Lumion, Enscape, Twinmotion and D5 Running Slow? The GPU Fix Explained
These tools run slow because they are real-time viewers: your GPU has to draw the whole scene many times a second while you move, so the fix is a stronger single GPU, not more of them. Lumion, Enscape, Twinmotion, and D5 all lean on one card for the live viewport, and adding cards does not make that smoother. Get the GPU right, match your quality and resolution settings to it, and the lag clears. When your own card cannot keep up, you can run these apps on a remote machine with a powerful RTX 4090, since they need a real desktop with a GPU to run at all.
The confusion with these tools starts because they feel like renderers, but they behave like games. A batch renderer takes your scene and grinds out finished frames, and it happily uses every card you throw at it. A real-time viewer has to paint the scene fresh every time you orbit, pan, or change the sun, dozens of times a second, so it lives and dies on how fast a single GPU can draw one frame. That difference is why the usual advice about stacking GPUs does nothing here, and why people buy a second card expecting smoothness and get none.
| Tool | What it leans on | Does multi GPU help? | Cloud option |
|---|---|---|---|
| Lumion | One strong GPU, VRAM for big scenes | No, real-time uses one card | Run live on a remote GPU machine |
| Enscape | One GPU, tied to your CAD app | No for the live view | Live on remote GPU, VR headset stays local |
| Twinmotion | One GPU for real-time | Only the Path Tracer, not the live view | Run live on a remote GPU machine |
| D5 Render | One RTX GPU, ray tracing and DLSS | No, single card real-time | Run live on a remote RTX machine |
Why these tools choke, and what a stronger GPU actually fixes
When the viewport stutters in Lumion or gets choppy in Enscape, the card is being asked to draw more than it can in the time between frames. Higher output resolution, heavy real-time effects like reflections, global illumination, and detailed shadows, dense vegetation, and large textures all raise the cost of every single frame. A stronger GPU draws each frame faster, so you get more frames per second at the same quality, which is exactly what smoothness is.
This is why the fix is the card and the settings together. Match the editor quality and preview resolution to what your GPU can sustain, and reach for a faster card when you need higher quality without the stutter. A current top card like the RTX 4090 gives a large jump in real-time frame rate over an older or mid card, and it carries 24GB of VRAM so big scenes with heavy textures do not fall off a cliff.
The multi GPU myth, and the one exception
Buying a second GPU to smooth a real-time viewport is the most common wasted upgrade in this space. The live view runs on one card, so the second one sits idle while you work. Twinmotion is the single exception worth knowing: its offline Path Tracer can use more than one GPU for final images, but even there the picture is not simple, because NVLink was removed from the RTX 40 series, so a single strong RTX 4090 is the practical recommendation rather than a pair. For the real-time part of any of these tools, one fast card is the whole game.

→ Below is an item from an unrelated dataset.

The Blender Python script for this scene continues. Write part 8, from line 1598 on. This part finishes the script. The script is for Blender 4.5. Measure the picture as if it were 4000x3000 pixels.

Where the cloud fits, and the part most people get wrong
Here is the detail that trips people up. A managed SaaS render farm cannot run Lumion, Enscape, Twinmotion, or D5. Those services take a scene file and return finished frames, and a real-time viewer is not a scene file, it is a live application you interact with. Running it needs a real desktop machine with a GPU that you can open the app on and drive yourself. That is why the cloud answer for these tools is a full remote machine, not a render queue.
This is exactly what iRender provides. You connect to a remote machine with a powerful RTX 4090 and 24GB of VRAM, install Lumion, Enscape, Twinmotion, or D5 yourself, and run it live as if the card were in your own tower, which is what “your renders, your rules” means for real-time work. Two things to keep in mind before you rent. Real-time viewers lean on one GPU, so more cards do not make Lumion or D5 smoother, a single strong RTX 4090 is the target. And the meter starts when the machine boots rather than when you open the app, so shutting it down after a session keeps the bill tied to the time you actually worked. One limit worth stating for Enscape users: live tethered VR still needs a card in your own machine, since the headset connects locally, so the cloud helps with heavy scene work and rendering rather than the live headset session.